Industry moves to appease investor credit conflicts of interest concerns
A group of leading trade associations today released a draft of “principles and recommendations” regarding the correct set-up of Chinese Walls within the credit divisions of US financial institutions. The move follows criticism from investors – notably California-based fund company Pimco – that confidential information related to banks’ lending activities could be used unfairly by their credit investments units.
The associations said the new recommendations, which have been viewed by the Fed, New York Fed and SEC, are intended to help ensure that information obtained by banks in the ordinary course of their lending or other relationships with a company is not inappropriately shared with, or used by, other business units or employees. The exposure draft is designed to offer companies guidance on how to segregate credit information into ‘private’ and ‘public’ areas. Those engaged in the former are typically involved in loan origination and advisory and could have access to non-public information. Those engaged in the public side are typically involved in securities sales and trading, and should not have access to non-public information.

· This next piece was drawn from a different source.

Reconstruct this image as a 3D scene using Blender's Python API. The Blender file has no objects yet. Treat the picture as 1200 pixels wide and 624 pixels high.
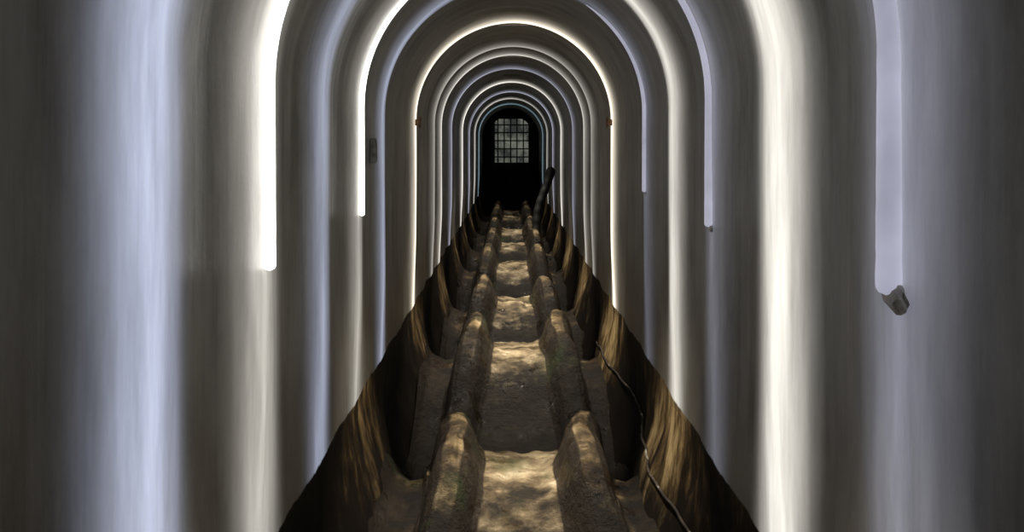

“The efforts of the associations provide an opportunity for credit market participants to exchange ideas on important business and legal issues. The participants, which bring different industry perspectives, have focused on promoting responsible, efficient markets through the development of these principles and recommendations,” said Isda chief executive Robert Pickel.
The associations expect to release a final version of the document by the end of June, after reviewing comments from the industry due by June 16. The bodies will show the draft paper to the Office of the Comptroller of the Currency and Federal Deposit Insurance Corporation in the coming weeks.